Adesina explained that “Debt Service Suspension Clauses allow countries to defer debt service payments upon the occurrence of a pre-defined severe shock or natural disaster, for a pre-agreed period…they provide relief when it is most needed and provide fiscal space for countries to focus on their recovery needs, stabilize, before debt and service payments.”

Odile Renaud-Basso, president of the European Bank for Reconstruction and Development, announced that it has similar plans. “I’m very happy to announce that starting mid-2024, we will include [CDRCS] in our new loan agreements with sovereign, but also sovereign-guaranteed and municipal clients. We will enable deferral of loan principal repayment for up to two years following climate shock events” including floods, droughts, and earthquakes.

“I think this will enhance the toolbox of how we can help countries facing this kind of very difficult challenge, give them some breathing space and also capacity to deal with the emergency and build back in a quick manner,” Renaud-Basso said.
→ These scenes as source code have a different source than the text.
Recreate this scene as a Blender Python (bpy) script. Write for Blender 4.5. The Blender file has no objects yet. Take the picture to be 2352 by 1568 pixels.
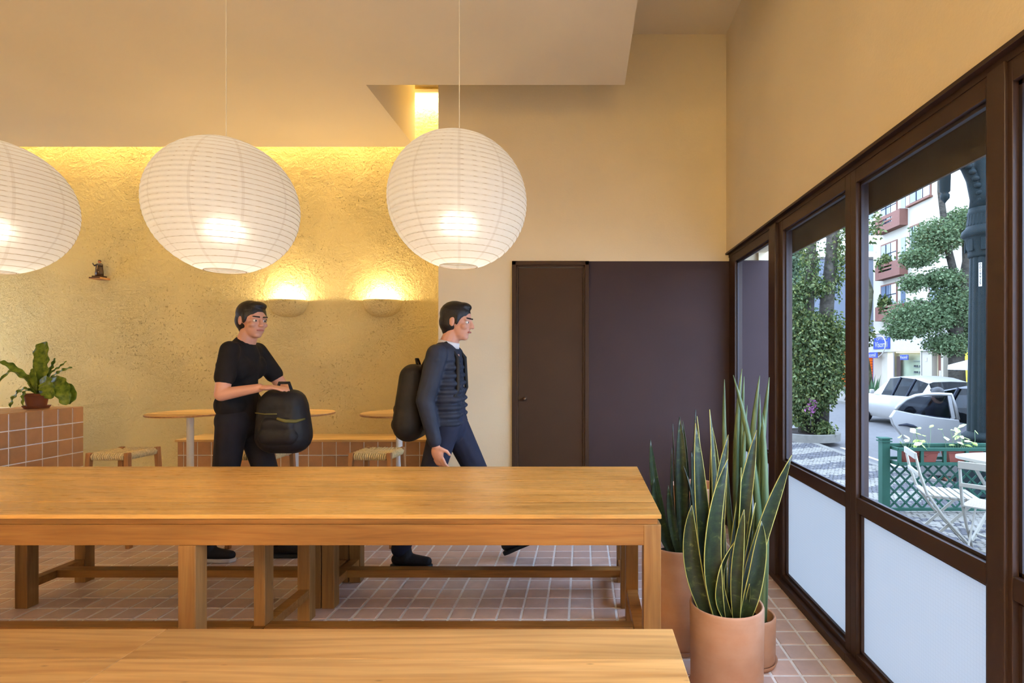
import bpy, bmesh, math, random
import numpy as np
from mathutils import Vector, Matrix, Euler

sc = bpy.context.scene
C = sc.collection
PI = math.pi
rnd = random.Random(7)
nrs = np.random.RandomState(11)

# ------------------------------------------------------------------ camera
# one-point view: the lens is shifted, focal length 1250 px on a 2352 px frame
F = 1250.0; VX = 1340.0; VY = 826.0; H = 1.285
cam_d = bpy.data.cameras.new('camera')
cam_d.sensor_width = 36.0
cam_d.lens = 36.0 * F / 2352.0
cam_d.shift_x = -(VX - 1176.0) / 2352.0
cam_d.shift_y = (VY - 784.0) / 2352.0
cam_d.clip_end = 400
cam = bpy.data.objects.new('camera', cam_d); C.objects.link(cam)
cam.location = (0, 0, H); cam.rotation_euler = (PI / 2, 0, 0)
sc.camera = cam
sc.view_settings.view_transform = 'Standard'
sc.view_settings.look = 'None'
sc.view_settings.gamma = 1.0
sc.view_settings.use_curve_mapping = False
sc.view_settings.exposure = 0.8

# ------------------------------------------------------------------ world: pale overcast sky
SKY = 6.4
w = bpy.data.worlds.new('world'); sc.world = w; w.use_nodes = True
bg = w.node_tree.nodes['Background']
bg.inputs[0].default_value = (0.54, 0.71, 1.0, 1); bg.inputs[1].default_value = SKY

# light levels (watts) and colours
COVE_W, SCONCE_W, BULB_W, REAR_FILL_W = 46.0, 10.0, 21.0, 500.0
WARM = (1.0, 0.79, 0.44)
WARM_COVE = (1.0, 0.83, 0.44)
WARM_FILL = (1.0, 0.85, 0.53)
WARM_BULB = (1.0, 0.90, 0.74)

sc.cycles.use_denoising = True
sc.cycles.use_light_tree = False
sc.cycles.adaptive_threshold = 0.05
sc.cycles.max_bounces = 6
sc.cycles.diffuse_bounces = 4
sc.cycles.glossy_bounces = 3
sc.cycles.transmission_bounces = 6
sc.cycles.transparent_max_bounces = 12
sc.cycles.sample_clamp_indirect = 6.0
sc.cycles.caustics_reflective = False
sc.cycles.caustics_refractive = False

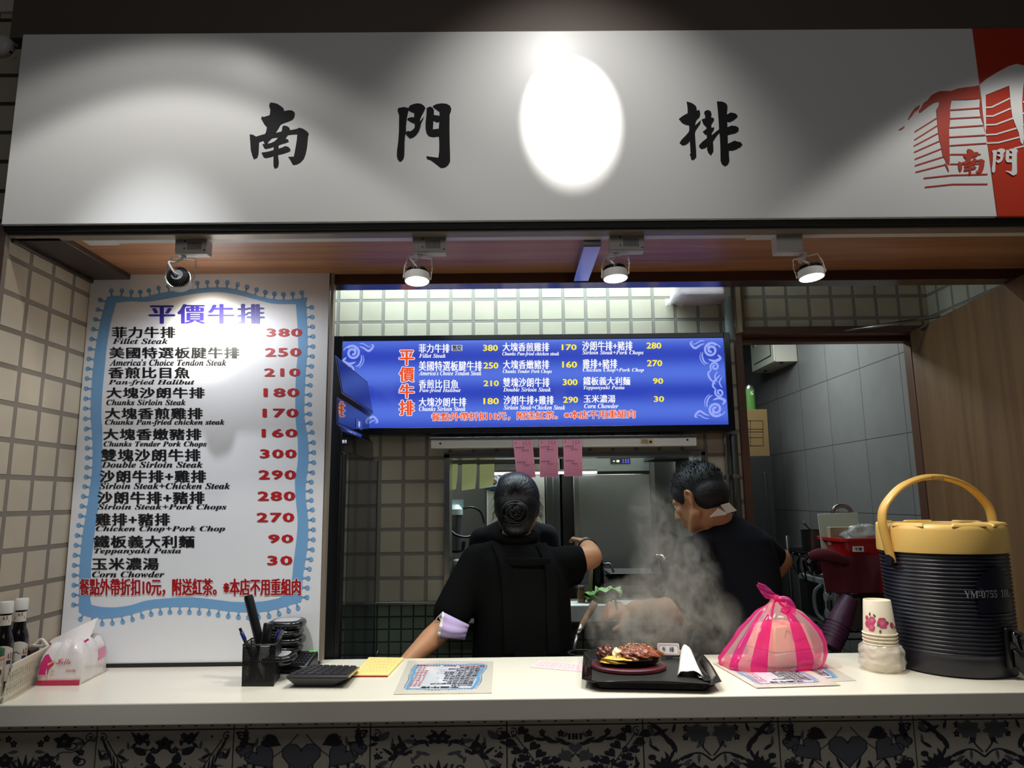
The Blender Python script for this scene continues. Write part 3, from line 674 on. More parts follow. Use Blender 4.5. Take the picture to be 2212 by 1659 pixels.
sn = nt.nodes.new('ShaderNodeMath'); sn.operation = 'SINE'; nt.links.new(ma.outputs[0], sn.inputs[0])
cr = nt.nodes.new('ShaderNodeValToRGB'); cr.color_ramp.elements[0].color = srgb(48, 70, 186); cr.color_ramp.elements[1].color = srgb(84, 114, 222)
mr = nt.nodes.new('ShaderNodeMapRange'); mr.inputs['From Min'].default_value = -1; nt.links.new(sn.outputs[0], mr.inputs['Value']); nt.links.new(mr.outputs[0], cr.inputs[0])
nt.links.new(cr.outputs[0], bsdf(M_scr).inputs['Emission Color'])
b = MB(); b.box((sx0, YT_+.008, sz0), (sx1, YT_+.03, sz1)); b.build('display', M_scr, tv)
M_tw = emis('screen_white', (250, 250, 255), 1.0); M_ty = emis('screen_yellow', (255, 236, 60), 1.0); M_to = emis('screen_orange', (238, 84, 40), 1.0); M_tl = emis('screen_lavender', (150, 168, 246), 1.0)
f1 = lambda px, py: W(px, py, YT_+.0072); f2 = lambda px, py: W(px, py, YT_+.0064)
TV = [(0, (905,971,743,762), (905,963,764,773), (1044,1075,745,758)), (1, (905,1041,780,801), (905,1040,801,811), (1045,1076,783,796)), (2, (905,990,820,839), (905,995,839,849), (1045,1077,822,834)), (3, (905,1007,859,878), (905,1006,878,888), (1045,1077,860,873)),
 (4, (1086,1186,740,759), (1085,1208,760,770), (1214,1245,744,756)), (5, (1087,1186,778,797), (1086,1192,798,808), (1215,1246,781,794)), (6, (1087,1187,816,836), (1087,1190,837,846), (1216,1247,819,832)), (7, (1088,1196,855,874), (1088,1221,875,885), (1217,1248,857,870)),
 (8, (1258,1366,737,757), (1258,1390,757,768), (1397,1428,740,753)), (9, (1259,1333,776,796), (1259,1391,795,805), (1398,1430,778,791)), (10, (1260,1361,814,832), (1260,1349,833,843), (1411,1432,817,829)), (11, (1261,1329,853,870), (1262,1336,872,882), (1413,1434,856,868))]
for i, rz_, re_, rp_ in TV:
    b = MB(); rect_text(b, MENU[i][0], rz_, f1, (.5, .1), space=1.05); b.build('dish_lettering', M_tw, tv, fix=False)
    b = MB(); rect_text(b, bi(MENU[i][1]), re_, f1, (.12, 0)); b.build('english_lettering', M_tw, tv, fix=False)
    b = MB(); rect_text(b, MENU[i][2], rp_, f1, (.7, .4)); b.build('price_lettering', M_ty, tv, fix=False)
b = MB()
for ch, y0, y1 in (('平', 756, 790), ('價', 792, 826), ('牛', 829, 861), ('排', 864, 898)): rect_text(b, ch, (863, 894, y0+1, y1-1), f1, (2.6, 1.8), rings=2)
nx = [(931, 1373)]
def fnote(f, dy): return lambda px, py: f(px, py-(px-931)*.0155+dy)
b.build('title_outline', M_tw, tv, fix=False)
b = MB(); rect_text(b, NOTE, (932,1372,892,910), fnote(f1, 0), (1.3, 1.0), rings=2); b.build('note_outline', M_tw, tv, fix=False)
b = MB()
for ch, y0, y1 in (('平', 756, 790), ('價', 792, 826), ('牛', 829, 861), ('排', 864, 898)): rect_text(b, ch, (863, 894, y0+1, y1-1), f2, (1.3, .7))
b.build('title_lettering', M_to, tv, fix=False)
b = MB(); rect_text(b, NOTE, (932,1372,892,910), fnote(f2, 0), (.6, .3)); b.build('note_lettering', M_to, tv, fix=False)
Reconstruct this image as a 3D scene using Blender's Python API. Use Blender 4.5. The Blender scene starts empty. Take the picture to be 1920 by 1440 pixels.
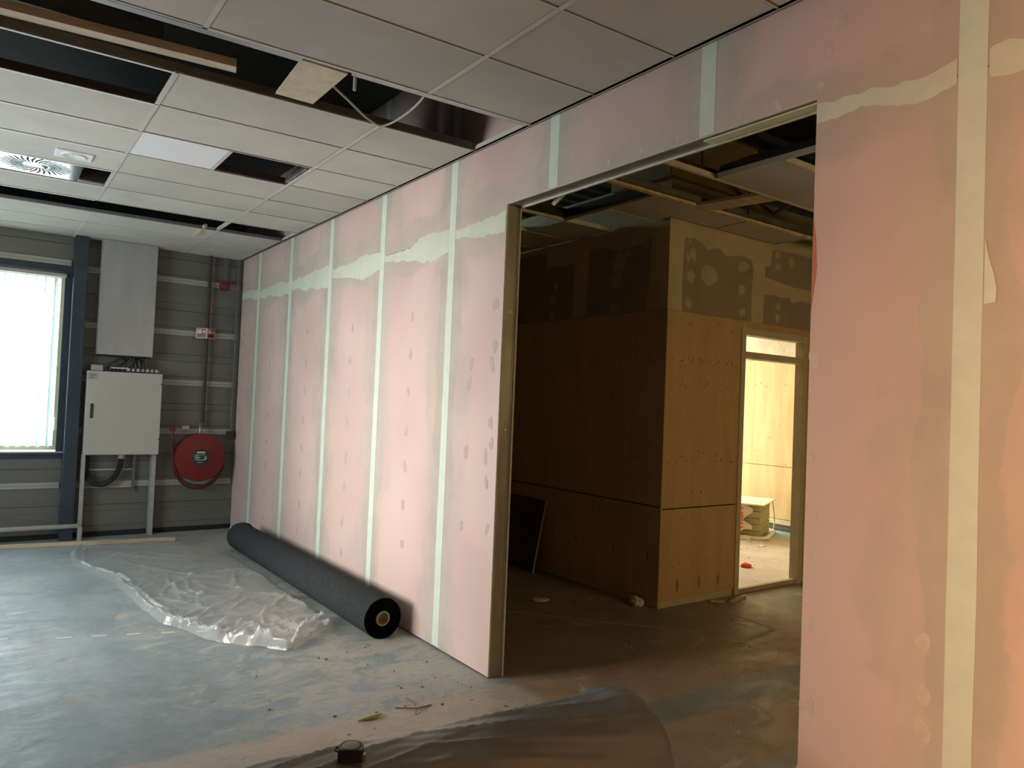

She added that the EBRD has long maintained the capacity to restructure and postpone debt payments when client countries face natural disasters and other systemic shock events.

The Inter-American Development Bank and the World Bank have also signed on to incorporate climate resilient debt clauses into their instruments.

Ten countries are considering adopting CRDCs following the UK Export Finance’s pledge at COP27 to become the first export credit agency globally to offer them. UKEF has already reached agreements to add CRDCs to its new and existing loan agreements with Guyana and Senegal.

Senegal’s Minister of Economy, Planning and Cooperation said, “Senegal is suffering, as are many countries on the African continent. We therefore need a new package of innovative and pragmatic financial solutions to help the most climate-vulnerable countries manage the increased rate of disasters, in a context marked by shrinking budgetary space and the cautiousness of financial markets.”

Closing the session, Minister Mitchell urged participants, “Let us keep momentum building so CRDCs become an international norm in sovereign lending by the end of 2025 as we strive toward a climate resilient future.”

Earlier in the day, in an associated event organized by the Bridgetown Initiative, developed countries including Spain, the United Kingdom, France, and Japan, outlined commitments to provide critical financial resources, including rechannelling their IMF Special Drawing Rights (SDRs), to help build resilience of vulnerable countries, particularly in Africa.

In 2022, ahead of COP27, Barbados Prime Minister Mia Mottley announced the Bridgetown Initiative, an agenda for the reform of the global financial architecture and development finance in the context of three intersecting global crises: debt, climate, and inflation.